* [MATERIAL PROVIDED]
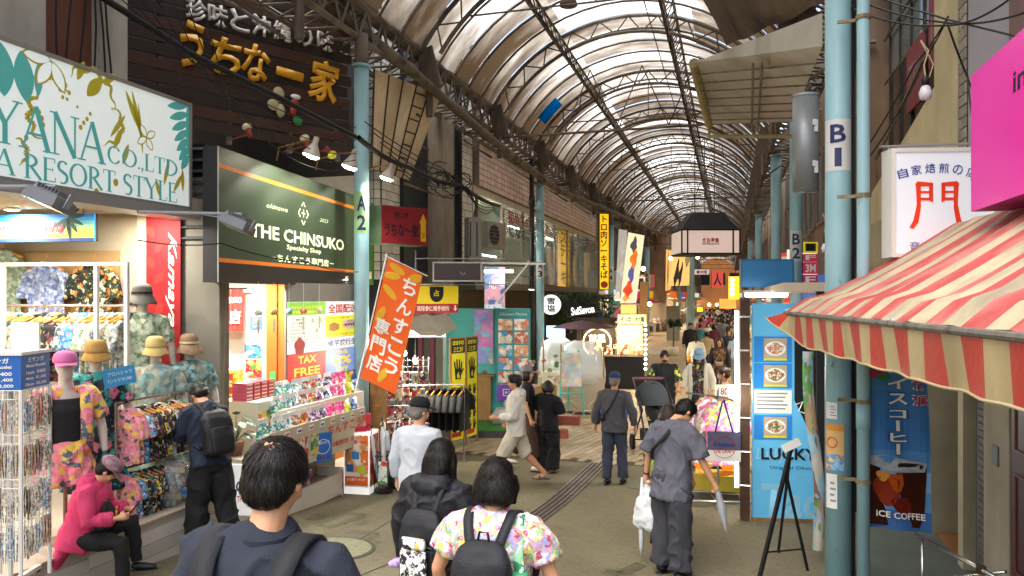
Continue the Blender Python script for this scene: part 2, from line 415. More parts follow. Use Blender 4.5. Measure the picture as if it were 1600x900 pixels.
for pl in([(475,812),(495,802),(515,806),(492,813)],[(487,818),(537,800),(573,802),(573,806),(540,804),(500,821)],[(500,820),(515,826),(575,806),(568,803),(512,821)],[(550,815),(562,811),(580,814),(562,820)],[(543,833),(552,827),(592,832),(592,836),(553,832)],[(566,843),(592,832),(592,838),(576,846)],[(562,850),(577,843),(597,846),(583,854)],[(500,858),(520,852),(560,850),(530,862)],[(940,895),(950,888),(975,893),(965,900)],[(960,893),(995,878),(1010,884),(978,899)]):
 g=MB();g.poly(gq(pl)[::-1]);g.build('mark',mk,o)
 # arcade roof
XC,RA,ZC=-2.15,3.66,5.24
def arc(a,r=RA):return(XC+r*sin(a),ZC+r*cos(a))
TH=radians(59.4)
roof=thing('arcade_roof','vaulted steel arcade roof with dirty translucent panels over the street','arcade roof')
BAY=4.15;Y0=12.2-BAY*1
def panelmat():
 m,n,l,p=newmat('roof_panel')
 n.remove(p)
 out=n['Material Output']
 tc=n.new('ShaderNodeTexCoord');oi=n.new('ShaderNodeObjectInfo')
 ge=n.new('ShaderNodeNewGeometry')
 mp=n.new('ShaderNodeMapping');mp.inputs['Scale'].default_value=(.6,1.3,.6);l.new(ge.outputs['Position'],mp.inputs[0])
 nz=n.new('ShaderNodeTexNoise');nz.inputs['Scale'].default_value=1.0;nz.inputs['Detail'].default_value=7;nz.inputs['Roughness'].default_value=.6
 l.new(mp.outputs[0],nz.inputs['Vector'])
 ad=n.new('ShaderNodeMath');ad.operation='MULTIPLY_ADD';ad.inputs[1].default_value=.42;l.new(oi.outputs['Random'],ad.inputs[0]);l.new(nz.outputs[0],ad.inputs[2])
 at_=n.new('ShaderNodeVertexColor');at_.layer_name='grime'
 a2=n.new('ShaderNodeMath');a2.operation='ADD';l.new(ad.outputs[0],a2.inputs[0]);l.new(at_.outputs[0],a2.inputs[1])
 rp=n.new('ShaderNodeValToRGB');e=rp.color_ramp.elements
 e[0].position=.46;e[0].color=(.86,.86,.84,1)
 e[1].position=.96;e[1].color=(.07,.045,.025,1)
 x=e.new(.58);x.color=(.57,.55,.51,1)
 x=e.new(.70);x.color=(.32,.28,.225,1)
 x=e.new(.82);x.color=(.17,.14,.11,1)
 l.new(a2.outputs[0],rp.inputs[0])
 t=n.new('ShaderNodeBsdfTranslucent');d=n.new('ShaderNodeBsdfDiffuse');d.inputs[0].default_value=(.35,.30,.24,1)
 l.new(rp.outputs[0],t.inputs[0])
 mx=n.new('ShaderNodeMixShader');mx.inputs[0].default_value=.12;l.new(t.outputs[0],mx.inputs[1]);l.new(d.outputs[0],mx.inputs[2])
 l.new(mx.outputs[0],out.inputs[0])
 return m
pm=panelmat();blue_tarp=M('blue_tarp','1f78e0',.5,0,.1);
bt,bn,bl,bp=newmat('blue_tarp_lit');bp.inputs['Base Color'].default_value=(.0,.12,.7,1)
_t=bn.new('ShaderNodeBsdfTranslucent');_t.inputs[0].default_value=(.0,.25,.95,1);bl.new(_t.outputs[0],bn['Material Output'].inputs[0])
def panel_mesh(a0,a1,wy,seg,gr,name='panel'):
 g=MB()
 for i in range(seg+1):
  a=a0+(a1-a0)*i/seg
  for k,y in enumerate((0,wy/2,wy)):
   x,z=arc(a,RA+.05-(.018 if k==1 else 0));g.v.append((x,y,z))
 for i in range(seg):
  for k in range(2):
   b=i*3+k;g.face((b,b+3,b+4,b+1))
 me=g.mesh(name,pm,True)
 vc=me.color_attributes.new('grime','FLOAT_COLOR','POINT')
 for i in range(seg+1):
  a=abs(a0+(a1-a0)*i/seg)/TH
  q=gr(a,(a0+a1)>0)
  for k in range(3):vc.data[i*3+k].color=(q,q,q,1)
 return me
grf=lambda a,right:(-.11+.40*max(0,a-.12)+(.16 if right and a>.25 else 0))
SUB=5;wy=BAY/SUB
T1=radians(22)
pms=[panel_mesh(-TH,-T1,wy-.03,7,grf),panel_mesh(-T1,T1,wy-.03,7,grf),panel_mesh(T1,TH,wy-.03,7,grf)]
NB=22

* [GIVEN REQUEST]
Please print exactly, and only, the lines from the line with "x=e.new(.58);x.color=(.57,.55,.51,1)" to the line with "x=e.new(.82);x.color=(.17,.14,.11,1)", both included.

* [COMPLETED EXERCISE]
 x=e.new(.58);x.color=(.57,.55,.51,1)
 x=e.new(.70);x.color=(.32,.28,.225,1)
 x=e.new(.82);x.color=(.17,.14,.11,1)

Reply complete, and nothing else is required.